Fraud detection and prevention: Improve accuracy of fraud detection models by >15%, sitting in the authorization as well as enhancing post-authorization fraud detection, e.g.:

  • Using Spade’s proprietary categories, a bank identifies a transaction at FUNZPOINTS categorized by MCCs as a Video Game Arcade as a high risk Casino and Gambling transaction
  • A customer files a dispute claiming a $1500 transaction was not them – combining Spade’s latitude longitude data on the merchant with device intelligence, a fintech identifies this as first party fraud

Authorization locking: Implement geographic, merchant, and category-based controls; approve and reject transactions in real time, e.g.,: 

  • A corporate card platform uses Spade and allows finance teams to issue cards to employees that can only be spent on certain categories (e.g., data storage), merchants (e.g., Datadog), or geographies (e.g., Las Vegas during Money2020)
  • A fuel management card platform uses Spade and allows trucking companies to issue cards to their drivers for gas that only work along the most efficient geographic route at gas stations with pre-negotiated discount

Efficient dispute resolution: Reduce mistakenly filed disputes with detailed transaction information, e.g.:

  • A consumer thinks fraud is committed when they don’t recognize the MGRSBX1349 transaction on their banking app so they call their bank, get on the phone with support (who has no additional information), and 30 minutes later, realize it’s the Starbucks purchase they made that morning on their way to work. If their bank used Spade - the purchase would have shown up as Starbucks located on their commute route, and the support agent would see that information too.

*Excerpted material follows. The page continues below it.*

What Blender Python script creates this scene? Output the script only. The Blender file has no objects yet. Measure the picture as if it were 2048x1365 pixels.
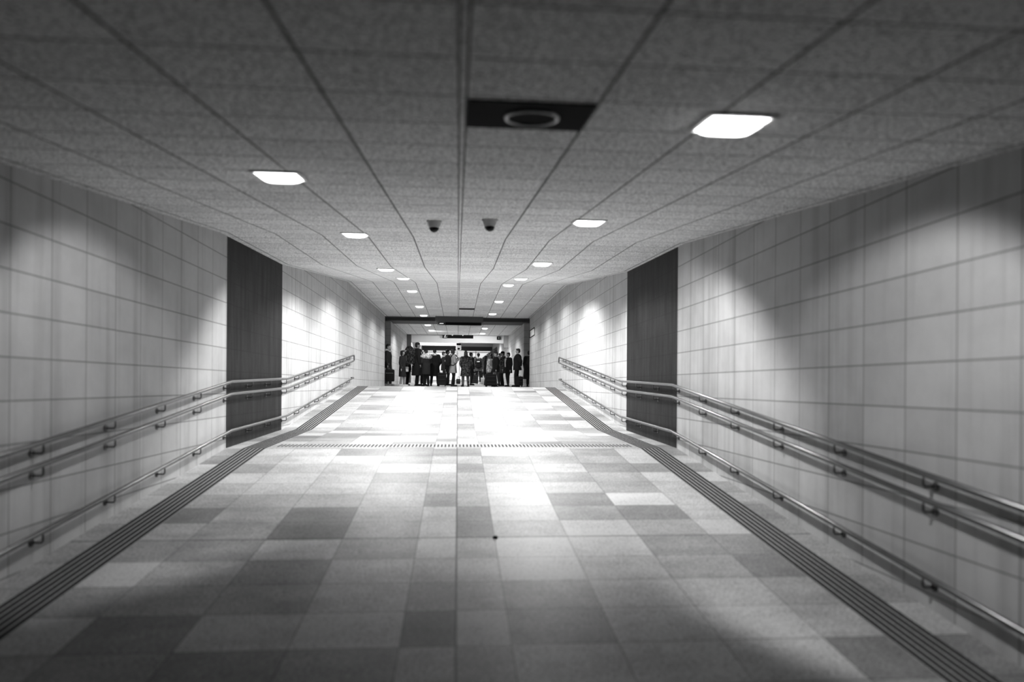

Rewards attribution: Correctly attribute rewards and increase acceptance rates (incl. through third parties), and build more granular rewards programs such as location based rewards, e.g.: 

  • A rewards platform wants to incentivize shopping local for food purchases. Using Spade’s location data, they can set geo-location parameters for rewards, and using Spade’s category data, they can accurately identify food purchases – even when those purchases happen through third parties like Square or Uber Eats. 

Cardholder spend insights: Provide granular analytics and reporting, and identify trends in consumer behavior e.g.:

  • Using Spade’s category system, a neobank identifies that a customer spends a lot on health products. They offer a rewards program for health spending and increase customer loyalty and lifetime value (LTV). 

Generalized data improvements: improve transaction feeds and statements

  • Using Spade’s logos and websites, a neobank cleans up their transaction feeds and finds customers spend more time engaging in the app (and reduced disputes). 
  • Using Spade’s category system, a corporate card platform improves automated P&L categorization – saving finance teams hours each week. 

And we're just getting started – every day, we see new and innovative products being built using our merchant intelligence solution.